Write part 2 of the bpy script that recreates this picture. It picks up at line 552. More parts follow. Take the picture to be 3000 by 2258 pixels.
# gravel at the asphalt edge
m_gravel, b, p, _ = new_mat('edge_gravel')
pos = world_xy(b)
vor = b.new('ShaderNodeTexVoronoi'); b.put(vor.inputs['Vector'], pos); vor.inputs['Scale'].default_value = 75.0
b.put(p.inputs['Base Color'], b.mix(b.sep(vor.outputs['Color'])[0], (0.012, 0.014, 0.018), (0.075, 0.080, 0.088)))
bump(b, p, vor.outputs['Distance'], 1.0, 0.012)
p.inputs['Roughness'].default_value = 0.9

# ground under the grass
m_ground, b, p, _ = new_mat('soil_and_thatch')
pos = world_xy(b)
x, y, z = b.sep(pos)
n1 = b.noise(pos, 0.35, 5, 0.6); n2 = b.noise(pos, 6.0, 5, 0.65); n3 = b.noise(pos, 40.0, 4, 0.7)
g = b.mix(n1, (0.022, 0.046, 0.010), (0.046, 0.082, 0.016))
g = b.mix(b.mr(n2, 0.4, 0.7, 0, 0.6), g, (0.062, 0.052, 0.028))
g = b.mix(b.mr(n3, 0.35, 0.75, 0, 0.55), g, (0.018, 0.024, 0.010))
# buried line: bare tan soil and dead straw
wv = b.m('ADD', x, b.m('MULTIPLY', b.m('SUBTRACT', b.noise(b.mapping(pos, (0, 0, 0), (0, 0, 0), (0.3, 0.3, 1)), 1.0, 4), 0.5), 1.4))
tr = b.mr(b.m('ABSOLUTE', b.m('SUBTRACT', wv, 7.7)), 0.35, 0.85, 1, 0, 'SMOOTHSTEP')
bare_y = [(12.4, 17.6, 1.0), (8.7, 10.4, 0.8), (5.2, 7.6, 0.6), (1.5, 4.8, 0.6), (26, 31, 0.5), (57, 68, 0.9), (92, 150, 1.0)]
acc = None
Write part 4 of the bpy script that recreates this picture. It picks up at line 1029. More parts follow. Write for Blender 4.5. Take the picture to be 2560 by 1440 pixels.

********

## Instructions for the task
Quote, with nothing altered, all lines from the start of the entries to the line that carries "p.inputs['Roughness'].default_value = 0.9", inclusive.

## Exercise output
Write part 2 of the bpy script that recreates this picture. It picks up at line 552. More parts follow. Take the picture to be 3000 by 2258 pixels.
# gravel at the asphalt edge
m_gravel, b, p, _ = new_mat('edge_gravel')
pos = world_xy(b)
vor = b.new('ShaderNodeTexVoronoi'); b.put(vor.inputs['Vector'], pos); vor.inputs['Scale'].default_value = 75.0
b.put(p.inputs['Base Color'], b.mix(b.sep(vor.outputs['Color'])[0], (0.012, 0.014, 0.018), (0.075, 0.080, 0.088)))
bump(b, p, vor.outputs['Distance'], 1.0, 0.012)
p.inputs['Roughness'].default_value = 0.9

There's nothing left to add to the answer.